A Massachusetts man scammed a law firm out of money but the law firm had the last laugh. read on..
"A Quincy man was arrested today for using counterfeit cashier’s checks to defraud victims, including law firms, of at least $1 million.
Manuel Ponce Vazquez, 59, was arrested this morning and charged by complaint with one count of mail fraud.
As alleged in the complaint, beginning in August 2013, Vazquez defrauded law firms and other victims by sending them counterfeit cashier’s checks, then convincing them to forward a portion of the checks’ supposed value to a bank account he opened using an alias.  Once the checks were discovered to be fraudulent, the victims’ bank accounts were debited, and the victims were left with thousands of dollars in losses, having unwittingly forwarded their own money to Vazquez.
In one scam described in the complaint, Vazquez or a co-conspirator allegedly posed as a member of a London architectural firm seeking to retain a California law firm to help him collect a debt. Before the law firm took any action to collect the supposed debt, it received a cashier’s check, ostensibly from the debtor, fully repaying the debt.  At the direction of Vazquez or his co-conspirator, the law firm deposited the check, kept a small portion as a fee, and forwarded the remainder—$97,035—to a bank account Vazquez had opened in an assumed name.  Within a day of receiving the money, the complaint alleges, Vazquez had withdrawn almost all of it from bank branches in and around Braintree. When the law firm’s bank discovered that the cashier’s check was fraudulent, the bank debited the value of the check from the law firm’s account. 
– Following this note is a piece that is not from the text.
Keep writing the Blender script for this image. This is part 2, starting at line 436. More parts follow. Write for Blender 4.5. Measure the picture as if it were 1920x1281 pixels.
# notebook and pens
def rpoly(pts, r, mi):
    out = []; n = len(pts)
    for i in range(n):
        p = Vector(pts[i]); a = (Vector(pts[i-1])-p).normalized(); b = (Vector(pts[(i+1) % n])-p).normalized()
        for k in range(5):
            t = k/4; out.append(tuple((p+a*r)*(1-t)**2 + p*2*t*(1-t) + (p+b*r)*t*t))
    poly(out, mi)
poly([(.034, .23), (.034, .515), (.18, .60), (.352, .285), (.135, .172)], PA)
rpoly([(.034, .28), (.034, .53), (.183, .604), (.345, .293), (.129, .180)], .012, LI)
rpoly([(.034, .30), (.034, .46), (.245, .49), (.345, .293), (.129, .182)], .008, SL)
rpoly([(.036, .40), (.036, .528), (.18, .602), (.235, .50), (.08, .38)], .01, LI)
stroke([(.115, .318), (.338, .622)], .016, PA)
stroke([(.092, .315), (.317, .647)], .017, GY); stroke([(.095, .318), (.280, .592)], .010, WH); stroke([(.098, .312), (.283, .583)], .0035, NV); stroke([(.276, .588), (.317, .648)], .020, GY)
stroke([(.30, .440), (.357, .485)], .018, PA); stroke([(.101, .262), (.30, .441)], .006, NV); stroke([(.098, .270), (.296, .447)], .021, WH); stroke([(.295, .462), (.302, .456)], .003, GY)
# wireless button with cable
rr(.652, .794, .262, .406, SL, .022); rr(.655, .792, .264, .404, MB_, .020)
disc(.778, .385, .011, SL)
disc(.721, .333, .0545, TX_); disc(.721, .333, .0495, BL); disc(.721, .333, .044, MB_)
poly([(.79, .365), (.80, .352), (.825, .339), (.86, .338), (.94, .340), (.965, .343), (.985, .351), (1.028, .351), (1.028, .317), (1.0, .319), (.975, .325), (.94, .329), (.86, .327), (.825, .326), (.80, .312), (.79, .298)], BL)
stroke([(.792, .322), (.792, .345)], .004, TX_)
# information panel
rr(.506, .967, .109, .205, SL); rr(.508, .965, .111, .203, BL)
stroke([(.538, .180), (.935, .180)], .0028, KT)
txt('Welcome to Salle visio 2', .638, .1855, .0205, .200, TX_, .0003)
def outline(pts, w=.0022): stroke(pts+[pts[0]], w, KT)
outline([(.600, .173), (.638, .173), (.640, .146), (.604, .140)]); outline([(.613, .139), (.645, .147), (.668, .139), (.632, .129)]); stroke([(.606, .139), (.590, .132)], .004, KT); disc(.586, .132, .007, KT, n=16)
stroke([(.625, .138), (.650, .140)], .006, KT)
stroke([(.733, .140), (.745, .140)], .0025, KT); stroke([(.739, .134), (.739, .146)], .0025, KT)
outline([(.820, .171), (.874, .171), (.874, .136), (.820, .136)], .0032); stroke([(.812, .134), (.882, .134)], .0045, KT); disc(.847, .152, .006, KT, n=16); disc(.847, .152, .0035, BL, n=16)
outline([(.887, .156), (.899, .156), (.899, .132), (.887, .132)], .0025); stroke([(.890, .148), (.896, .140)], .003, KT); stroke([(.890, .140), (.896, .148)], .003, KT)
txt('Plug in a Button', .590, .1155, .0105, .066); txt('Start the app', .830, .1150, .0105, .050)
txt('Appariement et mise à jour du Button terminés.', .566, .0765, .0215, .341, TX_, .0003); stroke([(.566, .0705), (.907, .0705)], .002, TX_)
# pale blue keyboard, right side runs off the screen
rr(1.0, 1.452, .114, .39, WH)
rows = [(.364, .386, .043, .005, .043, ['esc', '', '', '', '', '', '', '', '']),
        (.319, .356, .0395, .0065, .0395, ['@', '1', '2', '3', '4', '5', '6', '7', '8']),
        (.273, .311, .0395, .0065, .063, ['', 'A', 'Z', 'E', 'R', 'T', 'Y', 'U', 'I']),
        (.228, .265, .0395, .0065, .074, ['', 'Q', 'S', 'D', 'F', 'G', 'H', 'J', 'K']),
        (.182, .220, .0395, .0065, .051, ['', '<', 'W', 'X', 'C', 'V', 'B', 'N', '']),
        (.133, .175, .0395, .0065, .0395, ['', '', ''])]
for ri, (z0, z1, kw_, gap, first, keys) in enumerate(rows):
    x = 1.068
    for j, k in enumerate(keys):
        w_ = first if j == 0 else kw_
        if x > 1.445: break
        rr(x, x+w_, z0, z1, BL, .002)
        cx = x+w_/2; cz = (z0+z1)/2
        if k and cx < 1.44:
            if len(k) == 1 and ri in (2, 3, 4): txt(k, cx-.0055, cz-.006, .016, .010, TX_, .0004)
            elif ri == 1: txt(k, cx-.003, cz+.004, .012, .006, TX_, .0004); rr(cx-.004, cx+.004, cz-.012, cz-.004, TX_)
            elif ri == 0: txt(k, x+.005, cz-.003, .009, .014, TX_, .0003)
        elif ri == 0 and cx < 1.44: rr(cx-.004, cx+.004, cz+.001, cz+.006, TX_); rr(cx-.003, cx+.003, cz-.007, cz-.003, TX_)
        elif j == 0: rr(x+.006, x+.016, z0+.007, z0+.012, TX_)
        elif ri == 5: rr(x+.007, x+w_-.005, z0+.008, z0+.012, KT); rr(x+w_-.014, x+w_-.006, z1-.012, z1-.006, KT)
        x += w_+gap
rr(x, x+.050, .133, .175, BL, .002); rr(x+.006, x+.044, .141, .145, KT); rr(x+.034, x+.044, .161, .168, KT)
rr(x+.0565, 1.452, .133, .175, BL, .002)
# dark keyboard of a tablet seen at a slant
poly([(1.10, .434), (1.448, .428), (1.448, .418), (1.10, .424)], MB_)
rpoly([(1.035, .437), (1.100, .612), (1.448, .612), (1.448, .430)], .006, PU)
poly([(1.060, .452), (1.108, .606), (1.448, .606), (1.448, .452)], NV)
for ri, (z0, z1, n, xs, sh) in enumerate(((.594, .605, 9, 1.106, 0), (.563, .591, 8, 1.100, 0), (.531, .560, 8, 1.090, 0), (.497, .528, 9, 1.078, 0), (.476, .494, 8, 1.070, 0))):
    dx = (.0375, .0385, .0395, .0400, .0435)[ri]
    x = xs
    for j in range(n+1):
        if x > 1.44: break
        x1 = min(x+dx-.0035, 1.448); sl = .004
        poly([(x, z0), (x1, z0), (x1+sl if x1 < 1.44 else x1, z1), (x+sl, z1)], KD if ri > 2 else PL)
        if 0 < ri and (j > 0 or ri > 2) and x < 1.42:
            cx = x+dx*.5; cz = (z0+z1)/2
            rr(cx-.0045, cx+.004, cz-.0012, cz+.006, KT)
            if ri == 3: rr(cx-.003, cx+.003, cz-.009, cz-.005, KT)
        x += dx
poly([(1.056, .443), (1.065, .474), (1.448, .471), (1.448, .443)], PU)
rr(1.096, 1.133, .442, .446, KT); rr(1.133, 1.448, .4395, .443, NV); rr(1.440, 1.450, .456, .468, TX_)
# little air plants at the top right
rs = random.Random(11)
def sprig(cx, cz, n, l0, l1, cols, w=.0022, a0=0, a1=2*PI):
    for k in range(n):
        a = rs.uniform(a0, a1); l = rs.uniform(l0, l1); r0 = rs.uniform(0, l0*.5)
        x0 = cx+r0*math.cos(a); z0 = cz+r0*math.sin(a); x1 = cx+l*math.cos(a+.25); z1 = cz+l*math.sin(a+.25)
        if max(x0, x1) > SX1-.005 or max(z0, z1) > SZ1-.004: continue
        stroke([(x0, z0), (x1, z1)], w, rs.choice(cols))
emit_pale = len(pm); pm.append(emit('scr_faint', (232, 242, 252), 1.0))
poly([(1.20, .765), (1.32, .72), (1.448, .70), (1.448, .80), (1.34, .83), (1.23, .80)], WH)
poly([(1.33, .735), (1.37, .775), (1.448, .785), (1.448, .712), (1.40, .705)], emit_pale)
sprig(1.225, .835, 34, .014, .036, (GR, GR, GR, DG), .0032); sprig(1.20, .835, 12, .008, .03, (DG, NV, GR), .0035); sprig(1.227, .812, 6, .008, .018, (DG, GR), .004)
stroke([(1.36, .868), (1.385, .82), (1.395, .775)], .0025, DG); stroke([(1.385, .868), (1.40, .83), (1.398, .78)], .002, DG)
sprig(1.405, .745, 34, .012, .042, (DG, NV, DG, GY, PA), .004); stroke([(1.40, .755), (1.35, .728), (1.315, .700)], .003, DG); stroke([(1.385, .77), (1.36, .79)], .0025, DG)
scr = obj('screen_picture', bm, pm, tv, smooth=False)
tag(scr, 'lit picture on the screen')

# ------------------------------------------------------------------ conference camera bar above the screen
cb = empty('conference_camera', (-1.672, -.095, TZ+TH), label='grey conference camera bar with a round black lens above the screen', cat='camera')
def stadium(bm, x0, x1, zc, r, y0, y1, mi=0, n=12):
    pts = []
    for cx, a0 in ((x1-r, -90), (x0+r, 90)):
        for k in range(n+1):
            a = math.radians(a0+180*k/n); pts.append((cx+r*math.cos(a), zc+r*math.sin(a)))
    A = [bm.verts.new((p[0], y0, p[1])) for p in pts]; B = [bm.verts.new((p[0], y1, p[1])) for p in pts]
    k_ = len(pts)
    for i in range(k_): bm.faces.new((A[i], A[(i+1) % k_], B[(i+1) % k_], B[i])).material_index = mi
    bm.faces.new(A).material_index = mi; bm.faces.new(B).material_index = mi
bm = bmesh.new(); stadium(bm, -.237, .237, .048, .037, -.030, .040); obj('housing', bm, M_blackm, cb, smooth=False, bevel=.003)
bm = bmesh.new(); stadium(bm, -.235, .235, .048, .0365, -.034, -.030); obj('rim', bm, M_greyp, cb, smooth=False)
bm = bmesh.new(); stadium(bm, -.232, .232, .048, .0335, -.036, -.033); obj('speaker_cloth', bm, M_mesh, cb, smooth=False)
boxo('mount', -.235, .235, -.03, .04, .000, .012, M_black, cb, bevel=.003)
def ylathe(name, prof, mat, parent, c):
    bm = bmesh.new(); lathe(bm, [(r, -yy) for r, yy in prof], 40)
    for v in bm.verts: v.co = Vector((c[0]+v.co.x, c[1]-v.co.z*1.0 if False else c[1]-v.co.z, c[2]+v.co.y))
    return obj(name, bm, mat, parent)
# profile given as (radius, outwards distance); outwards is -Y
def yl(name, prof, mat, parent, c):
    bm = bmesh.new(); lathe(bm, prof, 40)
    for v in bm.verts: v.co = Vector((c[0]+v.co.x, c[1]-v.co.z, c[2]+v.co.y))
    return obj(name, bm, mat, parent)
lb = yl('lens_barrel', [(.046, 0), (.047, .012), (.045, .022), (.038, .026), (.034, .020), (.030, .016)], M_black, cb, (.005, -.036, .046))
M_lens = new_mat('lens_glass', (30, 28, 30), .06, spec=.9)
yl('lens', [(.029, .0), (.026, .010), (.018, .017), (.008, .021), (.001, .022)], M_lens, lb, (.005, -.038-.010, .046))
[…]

The charging statute provides a sentence of no greater than 20 years in prison, three years of supervised release, a fine of $250,000 or twice the gross gain or loss involved in the scam, and restitution.  Actual sentences for federal crimes are typically less than the maximum penalties.  Sentences are imposed by a federal district court judge based upon the U.S. Sentencing Guidelines and other statutory factors."

My cousin told me someone wanted to pull off the same scam where he sends you an alleged money order and you put it in the bank and you send him the difference but the problem is that the money order is counterfeit.